06.28.13

House Education Committee Democrats Aim to Force a Vote to Prevent Doubling of Student Loan Rates

WASHINGTON – Democrats on the House Education and the Workforce Committee today began a procedural move to force the committee to take up recently introduced legislation to ensure another year of debt relief for college students, keeping student loan interest rates for 7 million people at 3.4 percent. The legislation (H.R. 2574), introduced by Rep. George Miller (D-Calif.), the senior Democrat on the committee, is identical to a bill introduced by Senate Democrats yesterday that locks in interest rates at 3.4 percent for one year while Congress works to strike a deal on a long-term solution that benefits students and their families.

In a letter to Chairman John Kline (R-Minn.), Reps.
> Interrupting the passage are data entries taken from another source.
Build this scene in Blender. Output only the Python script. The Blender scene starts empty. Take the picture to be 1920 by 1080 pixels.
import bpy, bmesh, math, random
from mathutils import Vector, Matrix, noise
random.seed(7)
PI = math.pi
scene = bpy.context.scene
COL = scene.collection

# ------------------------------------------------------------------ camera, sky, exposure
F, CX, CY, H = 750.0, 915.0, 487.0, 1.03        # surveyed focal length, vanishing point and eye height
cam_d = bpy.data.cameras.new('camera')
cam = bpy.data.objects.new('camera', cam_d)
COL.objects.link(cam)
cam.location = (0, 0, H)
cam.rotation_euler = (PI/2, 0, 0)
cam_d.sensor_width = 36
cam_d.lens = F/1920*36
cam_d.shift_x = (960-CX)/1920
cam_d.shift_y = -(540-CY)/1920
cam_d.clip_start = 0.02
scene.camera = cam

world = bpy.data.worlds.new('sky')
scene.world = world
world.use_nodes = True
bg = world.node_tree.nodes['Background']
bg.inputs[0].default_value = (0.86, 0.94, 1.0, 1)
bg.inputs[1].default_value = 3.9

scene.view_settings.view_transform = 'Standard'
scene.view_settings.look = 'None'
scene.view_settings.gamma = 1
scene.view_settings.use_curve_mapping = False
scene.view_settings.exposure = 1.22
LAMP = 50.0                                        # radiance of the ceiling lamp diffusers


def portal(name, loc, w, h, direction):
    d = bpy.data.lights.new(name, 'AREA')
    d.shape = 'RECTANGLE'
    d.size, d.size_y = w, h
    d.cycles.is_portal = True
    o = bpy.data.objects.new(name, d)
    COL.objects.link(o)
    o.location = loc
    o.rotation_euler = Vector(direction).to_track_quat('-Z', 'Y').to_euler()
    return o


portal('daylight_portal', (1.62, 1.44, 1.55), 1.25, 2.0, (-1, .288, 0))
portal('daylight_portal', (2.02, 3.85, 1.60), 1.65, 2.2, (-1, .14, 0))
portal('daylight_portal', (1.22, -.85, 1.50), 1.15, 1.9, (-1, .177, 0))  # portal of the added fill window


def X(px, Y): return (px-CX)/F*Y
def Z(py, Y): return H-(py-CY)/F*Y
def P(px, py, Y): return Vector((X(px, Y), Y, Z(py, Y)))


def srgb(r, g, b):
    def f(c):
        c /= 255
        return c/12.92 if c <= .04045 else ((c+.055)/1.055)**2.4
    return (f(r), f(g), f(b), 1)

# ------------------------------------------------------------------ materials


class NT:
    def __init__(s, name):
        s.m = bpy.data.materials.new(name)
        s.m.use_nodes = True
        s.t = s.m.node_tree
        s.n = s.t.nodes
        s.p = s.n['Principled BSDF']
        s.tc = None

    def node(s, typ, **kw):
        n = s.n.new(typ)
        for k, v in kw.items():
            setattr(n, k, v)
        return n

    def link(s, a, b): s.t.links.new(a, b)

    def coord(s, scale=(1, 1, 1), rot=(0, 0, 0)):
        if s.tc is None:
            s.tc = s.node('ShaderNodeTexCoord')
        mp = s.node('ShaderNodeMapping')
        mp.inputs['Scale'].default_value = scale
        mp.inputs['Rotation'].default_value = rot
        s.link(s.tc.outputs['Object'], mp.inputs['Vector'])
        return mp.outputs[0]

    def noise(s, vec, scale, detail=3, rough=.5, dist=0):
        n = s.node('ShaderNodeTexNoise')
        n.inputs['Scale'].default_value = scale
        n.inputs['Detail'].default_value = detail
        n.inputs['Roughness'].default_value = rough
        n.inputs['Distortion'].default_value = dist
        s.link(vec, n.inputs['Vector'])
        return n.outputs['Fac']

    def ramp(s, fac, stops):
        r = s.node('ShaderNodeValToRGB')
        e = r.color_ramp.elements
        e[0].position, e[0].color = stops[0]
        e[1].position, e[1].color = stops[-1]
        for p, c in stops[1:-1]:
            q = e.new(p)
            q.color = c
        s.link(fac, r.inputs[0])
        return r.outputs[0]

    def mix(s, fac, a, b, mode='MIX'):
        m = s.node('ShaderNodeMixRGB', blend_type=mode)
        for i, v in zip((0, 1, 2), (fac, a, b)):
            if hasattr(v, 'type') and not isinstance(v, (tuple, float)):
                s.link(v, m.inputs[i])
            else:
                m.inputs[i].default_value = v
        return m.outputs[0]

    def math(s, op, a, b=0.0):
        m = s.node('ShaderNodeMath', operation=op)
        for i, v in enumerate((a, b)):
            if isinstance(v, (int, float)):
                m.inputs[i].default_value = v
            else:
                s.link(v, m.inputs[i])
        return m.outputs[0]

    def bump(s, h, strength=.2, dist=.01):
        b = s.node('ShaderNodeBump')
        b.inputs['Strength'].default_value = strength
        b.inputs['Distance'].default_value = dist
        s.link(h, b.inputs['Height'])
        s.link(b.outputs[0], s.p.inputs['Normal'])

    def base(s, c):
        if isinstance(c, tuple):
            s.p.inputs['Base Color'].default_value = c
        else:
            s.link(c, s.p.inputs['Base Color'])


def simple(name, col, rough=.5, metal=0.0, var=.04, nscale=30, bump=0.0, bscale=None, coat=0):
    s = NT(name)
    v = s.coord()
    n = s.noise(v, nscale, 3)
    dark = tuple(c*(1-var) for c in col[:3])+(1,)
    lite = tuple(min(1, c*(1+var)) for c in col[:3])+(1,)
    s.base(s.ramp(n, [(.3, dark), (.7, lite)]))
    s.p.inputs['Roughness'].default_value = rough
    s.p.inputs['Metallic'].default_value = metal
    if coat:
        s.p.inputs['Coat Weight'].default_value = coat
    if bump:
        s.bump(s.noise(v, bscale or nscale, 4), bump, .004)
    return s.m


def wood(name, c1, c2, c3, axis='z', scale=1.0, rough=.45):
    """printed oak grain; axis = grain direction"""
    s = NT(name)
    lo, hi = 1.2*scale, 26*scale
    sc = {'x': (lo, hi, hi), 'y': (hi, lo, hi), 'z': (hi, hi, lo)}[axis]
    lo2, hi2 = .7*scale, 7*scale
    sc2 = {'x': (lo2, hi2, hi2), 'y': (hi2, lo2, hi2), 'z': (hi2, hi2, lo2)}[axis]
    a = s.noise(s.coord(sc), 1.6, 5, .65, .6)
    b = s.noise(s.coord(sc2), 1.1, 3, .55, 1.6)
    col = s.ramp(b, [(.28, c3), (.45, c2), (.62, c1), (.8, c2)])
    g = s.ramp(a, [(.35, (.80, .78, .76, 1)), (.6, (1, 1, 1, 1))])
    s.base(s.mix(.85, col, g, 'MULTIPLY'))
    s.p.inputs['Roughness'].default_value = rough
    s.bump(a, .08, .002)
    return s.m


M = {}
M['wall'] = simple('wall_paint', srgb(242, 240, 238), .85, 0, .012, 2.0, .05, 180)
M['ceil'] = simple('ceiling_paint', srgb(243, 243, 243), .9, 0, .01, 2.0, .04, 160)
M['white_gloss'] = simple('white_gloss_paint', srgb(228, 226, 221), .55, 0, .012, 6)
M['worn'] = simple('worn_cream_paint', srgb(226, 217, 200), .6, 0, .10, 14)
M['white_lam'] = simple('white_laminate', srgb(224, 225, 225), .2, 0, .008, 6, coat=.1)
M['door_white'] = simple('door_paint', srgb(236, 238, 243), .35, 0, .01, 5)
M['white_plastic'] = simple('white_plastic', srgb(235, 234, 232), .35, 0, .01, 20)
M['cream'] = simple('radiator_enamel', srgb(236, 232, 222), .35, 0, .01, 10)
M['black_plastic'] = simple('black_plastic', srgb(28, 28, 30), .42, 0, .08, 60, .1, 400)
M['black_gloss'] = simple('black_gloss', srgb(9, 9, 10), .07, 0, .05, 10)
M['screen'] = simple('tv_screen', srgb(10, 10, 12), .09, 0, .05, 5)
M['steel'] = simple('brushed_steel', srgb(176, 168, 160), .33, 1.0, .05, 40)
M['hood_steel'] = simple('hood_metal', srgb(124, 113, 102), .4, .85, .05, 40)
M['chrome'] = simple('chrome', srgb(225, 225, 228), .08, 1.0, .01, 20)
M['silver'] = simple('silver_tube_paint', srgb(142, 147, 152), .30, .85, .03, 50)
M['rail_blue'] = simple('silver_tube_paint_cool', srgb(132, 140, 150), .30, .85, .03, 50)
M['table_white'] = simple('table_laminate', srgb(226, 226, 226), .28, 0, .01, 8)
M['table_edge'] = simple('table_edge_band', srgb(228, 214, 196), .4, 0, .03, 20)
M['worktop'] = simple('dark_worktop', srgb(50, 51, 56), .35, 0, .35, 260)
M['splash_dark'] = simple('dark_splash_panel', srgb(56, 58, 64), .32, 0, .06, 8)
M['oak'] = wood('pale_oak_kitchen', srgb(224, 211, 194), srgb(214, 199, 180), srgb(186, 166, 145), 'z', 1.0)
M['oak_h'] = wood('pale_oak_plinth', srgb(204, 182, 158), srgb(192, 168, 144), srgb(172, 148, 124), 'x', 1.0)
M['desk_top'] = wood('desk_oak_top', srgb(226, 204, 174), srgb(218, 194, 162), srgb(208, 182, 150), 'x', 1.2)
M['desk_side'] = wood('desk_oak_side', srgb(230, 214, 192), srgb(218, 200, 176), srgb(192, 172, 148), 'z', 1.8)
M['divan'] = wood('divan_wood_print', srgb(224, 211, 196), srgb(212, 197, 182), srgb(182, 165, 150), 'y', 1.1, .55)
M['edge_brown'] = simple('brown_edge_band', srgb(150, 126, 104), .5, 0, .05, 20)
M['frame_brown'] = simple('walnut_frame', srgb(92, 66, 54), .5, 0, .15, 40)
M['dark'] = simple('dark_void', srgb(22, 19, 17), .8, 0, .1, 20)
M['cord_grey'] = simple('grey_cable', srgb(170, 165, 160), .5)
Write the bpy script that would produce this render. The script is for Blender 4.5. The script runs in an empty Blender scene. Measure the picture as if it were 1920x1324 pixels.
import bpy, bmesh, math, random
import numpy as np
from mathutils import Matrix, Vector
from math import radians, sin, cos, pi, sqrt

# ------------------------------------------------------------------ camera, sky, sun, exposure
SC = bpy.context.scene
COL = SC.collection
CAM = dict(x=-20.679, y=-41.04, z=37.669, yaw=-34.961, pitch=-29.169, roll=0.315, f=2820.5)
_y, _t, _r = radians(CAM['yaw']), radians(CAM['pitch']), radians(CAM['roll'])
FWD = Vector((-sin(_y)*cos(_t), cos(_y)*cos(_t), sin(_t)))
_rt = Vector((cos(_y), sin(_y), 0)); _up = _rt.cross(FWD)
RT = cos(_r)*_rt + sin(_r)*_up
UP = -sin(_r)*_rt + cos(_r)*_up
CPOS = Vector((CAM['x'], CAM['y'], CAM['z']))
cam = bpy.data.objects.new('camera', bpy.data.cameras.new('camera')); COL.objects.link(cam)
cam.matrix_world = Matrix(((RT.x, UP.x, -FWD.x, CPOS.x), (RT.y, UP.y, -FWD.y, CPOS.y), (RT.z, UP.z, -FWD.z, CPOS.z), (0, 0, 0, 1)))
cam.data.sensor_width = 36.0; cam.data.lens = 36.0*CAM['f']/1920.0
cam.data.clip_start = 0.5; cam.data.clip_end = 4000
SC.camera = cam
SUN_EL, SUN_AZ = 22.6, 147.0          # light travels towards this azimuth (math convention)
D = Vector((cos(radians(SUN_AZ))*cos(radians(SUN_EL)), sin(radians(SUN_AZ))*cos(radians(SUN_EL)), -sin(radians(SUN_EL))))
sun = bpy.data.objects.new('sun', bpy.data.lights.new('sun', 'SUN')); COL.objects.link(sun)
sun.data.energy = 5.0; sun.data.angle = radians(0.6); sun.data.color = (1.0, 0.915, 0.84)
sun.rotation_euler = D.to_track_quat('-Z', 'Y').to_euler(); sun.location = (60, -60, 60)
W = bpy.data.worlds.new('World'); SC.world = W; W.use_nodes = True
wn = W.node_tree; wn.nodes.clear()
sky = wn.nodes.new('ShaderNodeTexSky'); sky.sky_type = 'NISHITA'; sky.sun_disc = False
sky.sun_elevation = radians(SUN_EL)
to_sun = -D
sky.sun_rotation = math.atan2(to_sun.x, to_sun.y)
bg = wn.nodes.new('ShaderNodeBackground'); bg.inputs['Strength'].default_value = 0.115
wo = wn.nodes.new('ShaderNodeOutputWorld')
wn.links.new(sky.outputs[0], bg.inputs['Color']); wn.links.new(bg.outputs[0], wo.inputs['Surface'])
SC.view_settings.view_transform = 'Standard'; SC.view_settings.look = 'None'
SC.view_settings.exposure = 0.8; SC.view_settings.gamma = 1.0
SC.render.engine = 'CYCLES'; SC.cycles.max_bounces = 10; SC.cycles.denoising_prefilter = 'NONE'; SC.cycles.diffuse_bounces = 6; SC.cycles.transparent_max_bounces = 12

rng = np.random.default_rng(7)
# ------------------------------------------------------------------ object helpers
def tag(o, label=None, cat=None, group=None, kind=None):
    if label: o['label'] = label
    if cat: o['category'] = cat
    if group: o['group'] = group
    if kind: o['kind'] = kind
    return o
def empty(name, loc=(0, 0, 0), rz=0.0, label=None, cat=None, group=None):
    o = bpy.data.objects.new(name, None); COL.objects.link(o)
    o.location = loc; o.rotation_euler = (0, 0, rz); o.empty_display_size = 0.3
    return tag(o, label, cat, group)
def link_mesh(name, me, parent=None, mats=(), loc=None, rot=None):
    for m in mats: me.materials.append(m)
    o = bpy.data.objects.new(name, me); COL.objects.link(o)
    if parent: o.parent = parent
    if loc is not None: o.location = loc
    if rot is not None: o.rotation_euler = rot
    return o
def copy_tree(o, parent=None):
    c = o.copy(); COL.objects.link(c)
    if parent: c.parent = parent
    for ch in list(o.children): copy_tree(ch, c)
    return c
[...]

Miller, Courtney, Hinojosa, and Tierney launched a rarely used parliamentary procedure to move legislation that would stop federal student loan rates from doubling July 1. The procedure gives Education and Workforce Committee Chairman Kline three days to decide whether to announce action the Keeping Student Loans Affordable Act of 2013 on an expedited track. If Chairman Kline fails to schedule the bill for action, committee Democrats can schedule a markup with the consent of just three committee Republicans. 

A House GOP bill (H.R. 1911) was approved by the committee and House, but went nowhere in the Senate. The GOP’s H.R. 1911 increases students’ total debt burden and a Congressional Research Service analysis shows that the proposal is even worse for students than letting the rates double on July 1 for subsidized Stafford loans. It continues to be a nonstarter for congressional Democrats and President Obama, who has threatened to veto the bill. The parliamentary procedure invoked by committee Democrats today is aimed at forcing a committee debate and vote of a student loan interest rate bill that is viable.

“Mr. Chairman, the Committee has not done right by the nation’s 7 million students who depend on these federal student loans to go to college.  Passing a dead on arrival bill in the House is not good enough.  Democrats continue to support legislation that will stop the interest rate from doubling, without charging students billions of dollars in extra interest charges to pay down the deficit,” committee Democrats wrote. “The Committee must take urgent action to reverse the doubling of student loan interest rates for millions of students.  We request that you and your Republican colleagues drop your proposal to pile on more student debt, and take immediate action to pass corrective legislation.”

Democrats believe that the student loan program should be run for the benefit of students, not to be used as a tool to pay down the national debt. In addition, any long-term solution must not make debt worse for students and must cap potentially high interest rates in the future. With the hours ticking down, Congress needs to move now.